ACT News


ACT government releases asbestos guidelines for real estate agents

The ACT government has released new asbestos guidelines for the real estate sector clarifying  what needs to be disclosed when homes containing residual Mr Fluffy loose-fill insulation are sold or leased.

The four-page document for agency principals, agents and property managers underlines the responsibilities the industry has under law in relation to asbestos in residential properties. This includes disclosing that a home was once identified as containing the Mr Fluffy insulation and was part of the 1988-93 remediation program.

The Real Estate Institute of the ACT alerted agents last week that they could face fines of $1.1 million if they did not fully disclose the status of homes that had had the dangerous Mr Fluffy asbestos.

The Canberra Times has reported claims that sales had fallen through on houses when the potential buyers had learned of the dangerous status of the home with the possibility of residual asbestos fibres.

Many of the 1049 Mr Fluffy home owners were shocked to discover the home they bought had been part of the program following the ACT government’s mailout in February indicating a lack of disclosure upon sale.

Several real estate agents had also called for clarity over the issue of disclosure following a Mr Fluffy information evening in May.


REIACT chief executive Ron Bell said last week that Mr Fluffy homes were like other stigmatised houses – including those where there had been a murder – for which the history had to be disclosed. He said the industry could not afford to have people ignorant of what was a serious issue and disclosure was the most important thing of all.

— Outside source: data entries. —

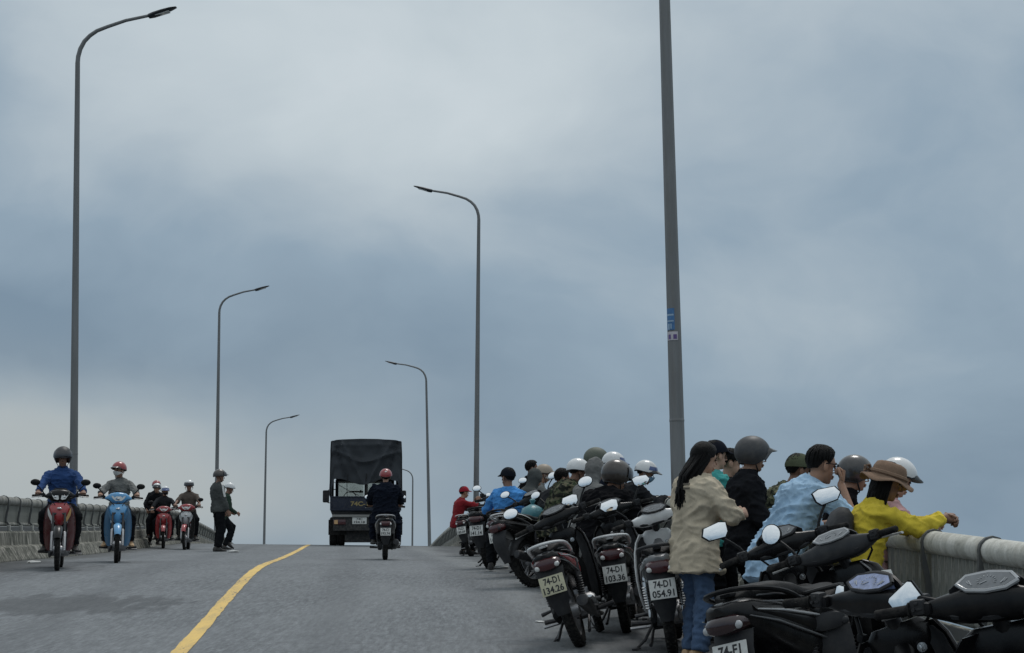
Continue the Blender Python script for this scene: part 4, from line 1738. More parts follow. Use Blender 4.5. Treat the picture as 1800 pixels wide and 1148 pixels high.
# ---- parked on the right, far to near
B['p1'] = bike('farthest parked motorbike beside the person in red', GP, 829, 37.0, 14, 9, 12, 'rear', 'cub', body=PBLACK, side=SILVER, plate=('74-D1', '185.09'), grab=CHROME)
B['p2'] = bike('black scooter parked nearest the light grey slab of road behind the blue shirt', GP, 862, 25.3, 17, 5, 10, 'rear', 'scoot', body=PBLACK, grab=BLACK, plate=('74-D1', '141.14'), ind=SATIN, mshape='oval')
B['p3'] = bike('black motorbike with red tail light and tilted white plate', GP, 921, 22.6, 27, 15, 14, 'rear', 'cub', body=PBLACK, grab=BLACK, plate=('74-C1', '162.53'), mshape='oval', ind=CLEARLENS)
B['p4'] = bike('black motorbike turned to the railing with its fat rear tyre showing', GP, 940, 20.6, 42, 14, 12, 'rear', 'cub', body=PBLACK, grab=CHROME, mshape='oval', dash=DASHG, handle=WHITE, ind=SATIN)
B['p5'] = bike('leaning red and black motorbike with a yellowed number plate', GP, 1021, 14.2, 9, 17, 14, 'rear', 'cub', body=PBLACK, side=PRED, grab=WHITE, plate=('74-D1', '134.26'), platem=PLATEY, mshape='oval', trim=SILVER)
B['p6'] = bike('black motorbike between the red one and the white one', GP, 1101, 15.4, 5, 9, 14, 'rear', 'cub', body=PBLACK, grab=WHITE, plate=('74-D1', '103.36'), mshape='hex', trim=PDRED)
B['p7'] = bike('white and grey motorbike beside the girl in the beige jacket', GP, 1182, 13.6, 5, 8, 16, 'rear', 'cub', body=PGREY, side=WHITE, nose=WHITE, handle=WHITE, shieldm=WHITE, fend=WHITE, grab=SATIN, plate=('74-D1', '054.91'), mshape='hex', shock=CHROME, dash=DASHG, mirrors=(1, 0), trim=CHROME)
B['p8'] = bike('big black scooter in the foreground with the white plate cut by the picture edge', GP, 1411, 8.95, 38, 13, 8, 'rear', 'scoot', scale=1.0, body=PBLACK, grab=BLACK, plate=('74-F1', '206.51'), mshape='round', mirrors=(1, 0), dash=DASHG, shock=STEELD, handle=base_mat('paint graphite', (.035, .036, .039), rough=.3, dust=.1, spec=.3), dashrim=SILVER, trim=SILVER, ind=SILVER, tailm=base_mat('smoked lens', (.022, .006, .008), rough=.2, coat=.6))
B['p9'] = bike('black motorbike behind the big scooter with angular mirrors', GP, 1490, 9.45, 2, 15, 6, 'rear', 'cub', body=PBLACK, grab=BLACK, mshape='hex', trim=SILVER, tailm=SATIN, ind=SATIN)
B['p10'] = bike('black motorbike with the blue dash in front of the woman in yellow', GP, 1674, 5.75, 20, 20, -36, 'rear', 'cub', body=PBLACK, grab=SILVER, mshape='rect', mirrors=(1, 0), dash=DASH, ind=SATIN, madj=((.0, -.17, -.13), 12), trim=SATIN)
B['p11'] = bike('black motorbike nearest the camera at the right picture edge', GP, 1859, 5.25, 18, 13, -14, 'rear', 'scoot', body=PBLACK, grab=BLACK, mshape='rect', mirrors=(1, 0), dash=DASHG, dashrim=SILVER, madj=((.0, -.02, -.10), -38), trim=SATIN)
# ------------------------------------------------------------------ people


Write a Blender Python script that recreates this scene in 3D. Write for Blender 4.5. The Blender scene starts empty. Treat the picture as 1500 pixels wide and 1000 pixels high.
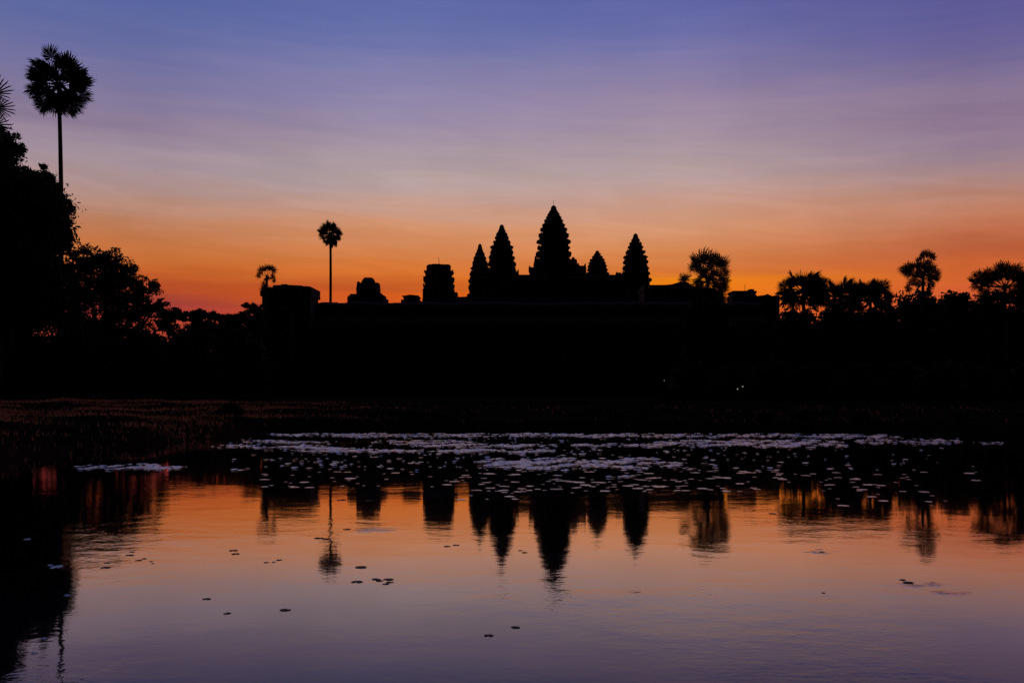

The guidelines, which will be released on Friday, recommend agents ask vendors in their initial property inspection whether they are aware of the presence of asbestos in the home and whether the residence was part of the loose-fill asbestos insulation removal program.

It also recommends that agents familiarise themselves with contract documents that could indicate the home had the loose-fill asbestos. This includes the certificate of completion for asbestos removal work indicating that fibres still may be in wall cavities and correspondence to home owners about loose-fill asbestos insulation.

“Real estate and managing agents should exercise due diligence by having processes in place for identifying and managing the risks from asbestos in relation to properties that they manage or are engaged to sell,” the document says.

“Agents should disclose the presence of asbestos to all clients (potential buyers and tenants) as it may impact the property value and its use.”

The guidelines also suggest that policies be developed to encourage owners to obtain risk assessments of homes, including in relation to all forms of asbestos, and that these be included in the contracts of sale and tenancy.

Minister for Workplace Safety and Industrial Relations Simon Corbell said the guidelines were developed to assist the real estate institute after it made inquiries about disclosure of information.

“Agents will have clear guidance on how to manage asbestos issues, including Mr Fluffy loose-fill asbestos insulation, which provides for a consistent and fair approach across the industry,” he said.

Mr Corbell said under the Agents Regulation 2003 agents were required to act honestly, fairly and professionally with all parties in a transaction and not to mislead or deceive any parties in negotiations or a transaction.

“All agents should be aware that not disclosing a stigma that they are aware of can constitute misleading or deceptive conduct when having regard to all the relevant circumstances,” he said.

Mr Corbell said the document, which was developed by the ACT Office of Regulatory Services in consultation with the REIACT, would enable a clear and consistent approach to be taken.

“The issues associated with Mr Fluffy asbestos have caused a great deal of distress amongst ACT residents and it is important to address what can be done to help those affected,” he said.

The ACT government is expected to roll out further measures to assist the real estate sector, home owners, buyers and other stakeholders to manage the risks associated with asbestos.